-- begin --

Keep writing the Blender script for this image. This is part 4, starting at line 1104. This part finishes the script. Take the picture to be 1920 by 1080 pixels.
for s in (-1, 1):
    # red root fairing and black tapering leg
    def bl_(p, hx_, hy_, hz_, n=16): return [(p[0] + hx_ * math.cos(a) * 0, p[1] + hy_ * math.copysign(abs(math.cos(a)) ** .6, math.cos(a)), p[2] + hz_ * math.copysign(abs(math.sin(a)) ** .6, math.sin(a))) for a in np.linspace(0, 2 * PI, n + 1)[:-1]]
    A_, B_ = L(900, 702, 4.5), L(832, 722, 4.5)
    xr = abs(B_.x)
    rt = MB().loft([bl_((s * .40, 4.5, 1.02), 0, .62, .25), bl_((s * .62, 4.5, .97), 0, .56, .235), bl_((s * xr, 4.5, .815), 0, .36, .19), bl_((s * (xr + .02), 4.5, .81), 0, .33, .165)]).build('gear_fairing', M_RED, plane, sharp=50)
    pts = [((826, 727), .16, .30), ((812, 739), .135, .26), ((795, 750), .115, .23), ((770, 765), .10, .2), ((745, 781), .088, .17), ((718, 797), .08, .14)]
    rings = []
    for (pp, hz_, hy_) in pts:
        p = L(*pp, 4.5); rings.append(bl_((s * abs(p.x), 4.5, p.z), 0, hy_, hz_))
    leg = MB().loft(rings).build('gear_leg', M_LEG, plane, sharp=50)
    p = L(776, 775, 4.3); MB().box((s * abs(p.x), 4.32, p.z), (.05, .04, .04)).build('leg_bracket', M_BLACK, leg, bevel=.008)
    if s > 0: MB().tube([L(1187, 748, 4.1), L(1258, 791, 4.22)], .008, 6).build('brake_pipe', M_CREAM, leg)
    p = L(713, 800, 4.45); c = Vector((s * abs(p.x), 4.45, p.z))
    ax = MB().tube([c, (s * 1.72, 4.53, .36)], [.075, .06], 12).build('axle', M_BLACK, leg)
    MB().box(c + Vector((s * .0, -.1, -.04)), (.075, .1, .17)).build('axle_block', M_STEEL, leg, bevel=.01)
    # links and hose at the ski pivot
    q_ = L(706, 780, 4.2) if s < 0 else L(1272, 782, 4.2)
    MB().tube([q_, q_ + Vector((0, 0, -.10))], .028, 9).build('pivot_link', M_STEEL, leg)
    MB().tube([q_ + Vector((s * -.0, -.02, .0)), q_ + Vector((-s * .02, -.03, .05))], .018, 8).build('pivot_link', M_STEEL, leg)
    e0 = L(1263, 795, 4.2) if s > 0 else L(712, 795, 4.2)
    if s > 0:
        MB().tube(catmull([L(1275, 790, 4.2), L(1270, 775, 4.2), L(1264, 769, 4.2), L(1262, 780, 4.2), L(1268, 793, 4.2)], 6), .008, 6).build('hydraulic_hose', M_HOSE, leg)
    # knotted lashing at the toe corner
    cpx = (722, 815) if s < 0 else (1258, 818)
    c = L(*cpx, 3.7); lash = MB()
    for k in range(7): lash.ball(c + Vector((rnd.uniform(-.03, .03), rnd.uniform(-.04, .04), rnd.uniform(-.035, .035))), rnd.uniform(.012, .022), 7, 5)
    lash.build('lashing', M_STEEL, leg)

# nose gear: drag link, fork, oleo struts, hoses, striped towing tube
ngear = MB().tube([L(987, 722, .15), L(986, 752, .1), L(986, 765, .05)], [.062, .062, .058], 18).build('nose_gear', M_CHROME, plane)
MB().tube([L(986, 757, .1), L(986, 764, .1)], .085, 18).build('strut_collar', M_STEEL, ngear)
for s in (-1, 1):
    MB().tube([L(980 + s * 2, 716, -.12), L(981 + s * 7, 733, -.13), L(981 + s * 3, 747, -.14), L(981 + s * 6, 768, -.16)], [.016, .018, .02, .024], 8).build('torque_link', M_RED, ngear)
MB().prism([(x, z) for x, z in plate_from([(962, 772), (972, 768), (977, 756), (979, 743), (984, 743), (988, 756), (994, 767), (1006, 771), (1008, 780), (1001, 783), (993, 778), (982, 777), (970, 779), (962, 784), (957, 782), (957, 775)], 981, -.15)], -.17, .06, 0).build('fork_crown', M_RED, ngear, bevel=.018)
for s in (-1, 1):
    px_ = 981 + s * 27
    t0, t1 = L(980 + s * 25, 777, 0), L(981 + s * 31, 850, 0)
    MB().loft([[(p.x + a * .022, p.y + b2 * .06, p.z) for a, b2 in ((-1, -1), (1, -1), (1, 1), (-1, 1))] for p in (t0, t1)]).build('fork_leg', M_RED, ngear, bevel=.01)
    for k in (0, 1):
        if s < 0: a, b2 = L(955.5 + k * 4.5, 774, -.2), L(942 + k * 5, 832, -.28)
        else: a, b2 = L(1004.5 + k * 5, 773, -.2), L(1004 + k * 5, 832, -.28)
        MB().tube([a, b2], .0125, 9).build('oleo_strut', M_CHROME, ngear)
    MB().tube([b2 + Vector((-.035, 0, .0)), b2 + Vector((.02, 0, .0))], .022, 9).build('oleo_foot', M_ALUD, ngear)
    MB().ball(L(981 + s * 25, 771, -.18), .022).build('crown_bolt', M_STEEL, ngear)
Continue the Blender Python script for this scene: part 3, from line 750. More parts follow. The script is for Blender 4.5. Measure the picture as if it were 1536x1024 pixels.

-- end --

> What to work on: Set down the entries verbatim, leaving none out.

> Solution:
Keep writing the Blender script for this image. This is part 4, starting at line 1104. This part finishes the script. Take the picture to be 1920 by 1080 pixels.
for s in (-1, 1):
    # red root fairing and black tapering leg
    def bl_(p, hx_, hy_, hz_, n=16): return [(p[0] + hx_ * math.cos(a) * 0, p[1] + hy_ * math.copysign(abs(math.cos(a)) ** .6, math.cos(a)), p[2] + hz_ * math.copysign(abs(math.sin(a)) ** .6, math.sin(a))) for a in np.linspace(0, 2 * PI, n + 1)[:-1]]
    A_, B_ = L(900, 702, 4.5), L(832, 722, 4.5)
    xr = abs(B_.x)
    rt = MB().loft([bl_((s * .40, 4.5, 1.02), 0, .62, .25), bl_((s * .62, 4.5, .97), 0, .56, .235), bl_((s * xr, 4.5, .815), 0, .36, .19), bl_((s * (xr + .02), 4.5, .81), 0, .33, .165)]).build('gear_fairing', M_RED, plane, sharp=50)
    pts = [((826, 727), .16, .30), ((812, 739), .135, .26), ((795, 750), .115, .23), ((770, 765), .10, .2), ((745, 781), .088, .17), ((718, 797), .08, .14)]
    rings = []
    for (pp, hz_, hy_) in pts:
        p = L(*pp, 4.5); rings.append(bl_((s * abs(p.x), 4.5, p.z), 0, hy_, hz_))
    leg = MB().loft(rings).build('gear_leg', M_LEG, plane, sharp=50)
    p = L(776, 775, 4.3); MB().box((s * abs(p.x), 4.32, p.z), (.05, .04, .04)).build('leg_bracket', M_BLACK, leg, bevel=.008)
    if s > 0: MB().tube([L(1187, 748, 4.1), L(1258, 791, 4.22)], .008, 6).build('brake_pipe', M_CREAM, leg)
    p = L(713, 800, 4.45); c = Vector((s * abs(p.x), 4.45, p.z))
    ax = MB().tube([c, (s * 1.72, 4.53, .36)], [.075, .06], 12).build('axle', M_BLACK, leg)
    MB().box(c + Vector((s * .0, -.1, -.04)), (.075, .1, .17)).build('axle_block', M_STEEL, leg, bevel=.01)
    # links and hose at the ski pivot
    q_ = L(706, 780, 4.2) if s < 0 else L(1272, 782, 4.2)
    MB().tube([q_, q_ + Vector((0, 0, -.10))], .028, 9).build('pivot_link', M_STEEL, leg)
    MB().tube([q_ + Vector((s * -.0, -.02, .0)), q_ + Vector((-s * .02, -.03, .05))], .018, 8).build('pivot_link', M_STEEL, leg)
    e0 = L(1263, 795, 4.2) if s > 0 else L(712, 795, 4.2)
    if s > 0:
        MB().tube(catmull([L(1275, 790, 4.2), L(1270, 775, 4.2), L(1264, 769, 4.2), L(1262, 780, 4.2), L(1268, 793, 4.2)], 6), .008, 6).build('hydraulic_hose', M_HOSE, leg)
    # knotted lashing at the toe corner
    cpx = (722, 815) if s < 0 else (1258, 818)
    c = L(*cpx, 3.7); lash = MB()
    for k in range(7): lash.ball(c + Vector((rnd.uniform(-.03, .03), rnd.uniform(-.04, .04), rnd.uniform(-.035, .035))), rnd.uniform(.012, .022), 7, 5)
    lash.build('lashing', M_STEEL, leg)

# nose gear: drag link, fork, oleo struts, hoses, striped towing tube
ngear = MB().tube([L(987, 722, .15), L(986, 752, .1), L(986, 765, .05)], [.062, .062, .058], 18).build('nose_gear', M_CHROME, plane)
MB().tube([L(986, 757, .1), L(986, 764, .1)], .085, 18).build('strut_collar', M_STEEL, ngear)
for s in (-1, 1):
    MB().tube([L(980 + s * 2, 716, -.12), L(981 + s * 7, 733, -.13), L(981 + s * 3, 747, -.14), L(981 + s * 6, 768, -.16)], [.016, .018, .02, .024], 8).build('torque_link', M_RED, ngear)
MB().prism([(x, z) for x, z in plate_from([(962, 772), (972, 768), (977, 756), (979, 743), (984, 743), (988, 756), (994, 767), (1006, 771), (1008, 780), (1001, 783), (993, 778), (982, 777), (970, 779), (962, 784), (957, 782), (957, 775)], 981, -.15)], -.17, .06, 0).build('fork_crown', M_RED, ngear, bevel=.018)
for s in (-1, 1):
    px_ = 981 + s * 27
    t0, t1 = L(980 + s * 25, 777, 0), L(981 + s * 31, 850, 0)
    MB().loft([[(p.x + a * .022, p.y + b2 * .06, p.z) for a, b2 in ((-1, -1), (1, -1), (1, 1), (-1, 1))] for p in (t0, t1)]).build('fork_leg', M_RED, ngear, bevel=.01)
    for k in (0, 1):
        if s < 0: a, b2 = L(955.5 + k * 4.5, 774, -.2), L(942 + k * 5, 832, -.28)
        else: a, b2 = L(1004.5 + k * 5, 773, -.2), L(1004 + k * 5, 832, -.28)
        MB().tube([a, b2], .0125, 9).build('oleo_strut', M_CHROME, ngear)
    MB().tube([b2 + Vector((-.035, 0, .0)), b2 + Vector((.02, 0, .0))], .022, 9).build('oleo_foot', M_ALUD, ngear)
    MB().ball(L(981 + s * 25, 771, -.18), .022).build('crown_bolt', M_STEEL, ngear)
Continue the Blender Python script for this scene: part 3, from line 750. More parts follow. The script is for Blender 4.5. Measure the picture as if it were 1536x1024 pixels.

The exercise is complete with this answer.